There’s the same emphasis throughout on strong songs, but the way these songs have been treated this time round shows a band that is growing, maturing, and ready to try new things. The influences? Over the past two years, they’ve been listening to Kate Bush, David Bowie, Kraftwerk, Pink Floyd, Depeche Mode, Neu, Nick Drake, Eno, Jimmy Cliff, Bob Marley, Shane McGowan – music that had little in common except that it was based on strong melodies and real emotions. Apart from the riff to Kraftwerk’s ‘Computer Love’ - which makes a surprise appearance on ‘Talk’ - they stress that it wasn’t really musical ideas they took into the studio, more just moods: a sound, a moment, a feeling.
“With any of our records, first and foremost it has to be a great song,” says Will. “The difference is what we’ve chosen to do with some of those songs. Some have a faster groove to them, some are a bit more rocky, some have more of an electro sound. Chris’s voice is sounding amazing, and everyone is playing at their best so far.”

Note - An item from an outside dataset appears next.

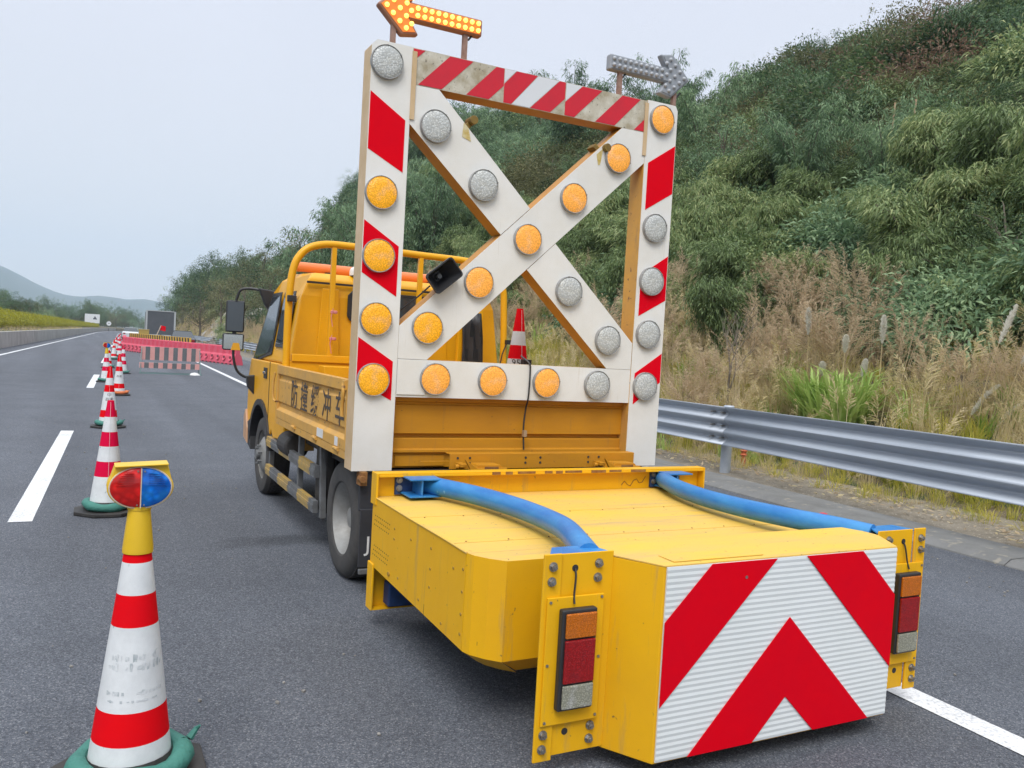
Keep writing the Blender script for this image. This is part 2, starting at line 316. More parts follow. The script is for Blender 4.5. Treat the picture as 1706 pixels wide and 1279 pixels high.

So ‘X&Y’ is yet another leap forward from ‘Parachutes’ and ‘A Rush of Blood To The Head’. Over the last 18 months, Coldplay have recorded in eight studios in Chicago, New York, Los Angeles, Liverpool and London. But in the end, most of it was put down in the final stretch. “The rest of it was more like research,” says Chris. “What’s actually on record hasn’t been that laboured over. It all happened pretty fast.

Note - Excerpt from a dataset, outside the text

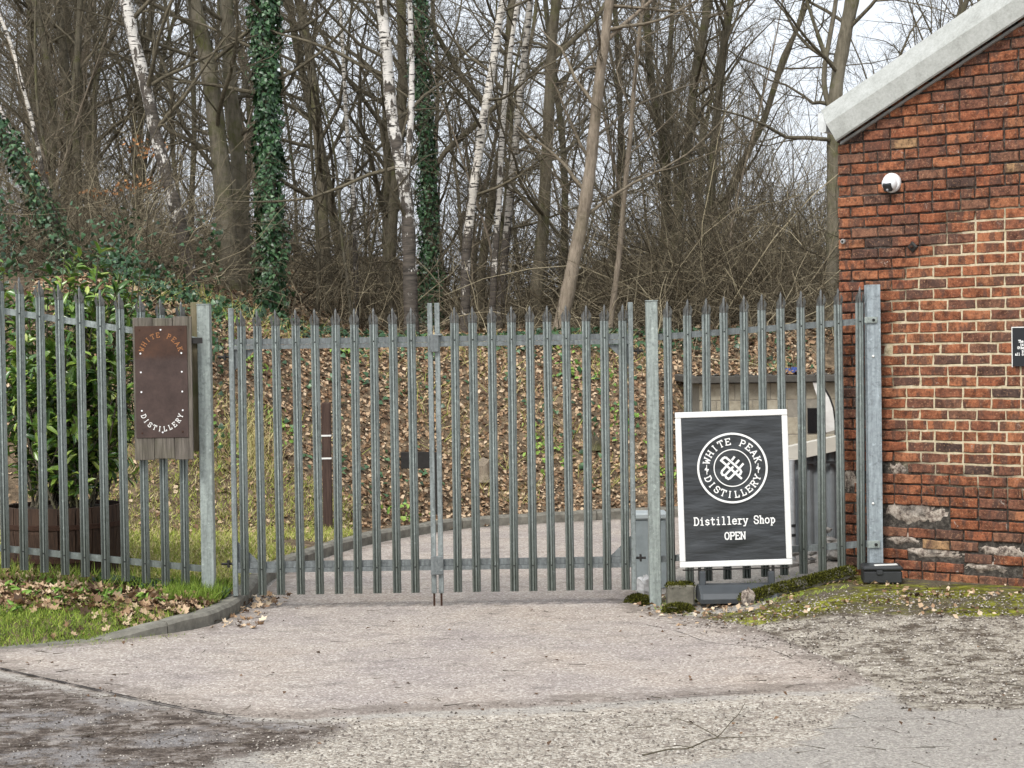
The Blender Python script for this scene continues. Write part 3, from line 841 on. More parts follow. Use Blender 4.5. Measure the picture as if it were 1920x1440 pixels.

“This album is the most raw statement of our band, the sound of us really being ourselves,” he continues. “There are four people playing those songs, none of whom could be replaced by anybody else. Jonny, Guy and Will are all capable of doing something that I would never have thought of, but that sounds just brilliant. And to me, that means more than any Grammy or Brit. Because it really makes me feel something. The other stuff is nice when it happens, but it’s not what we’re doing it for. We want to make something that moves us when we hear it. Because after all the hype and awards and whatever, that’s all music is.”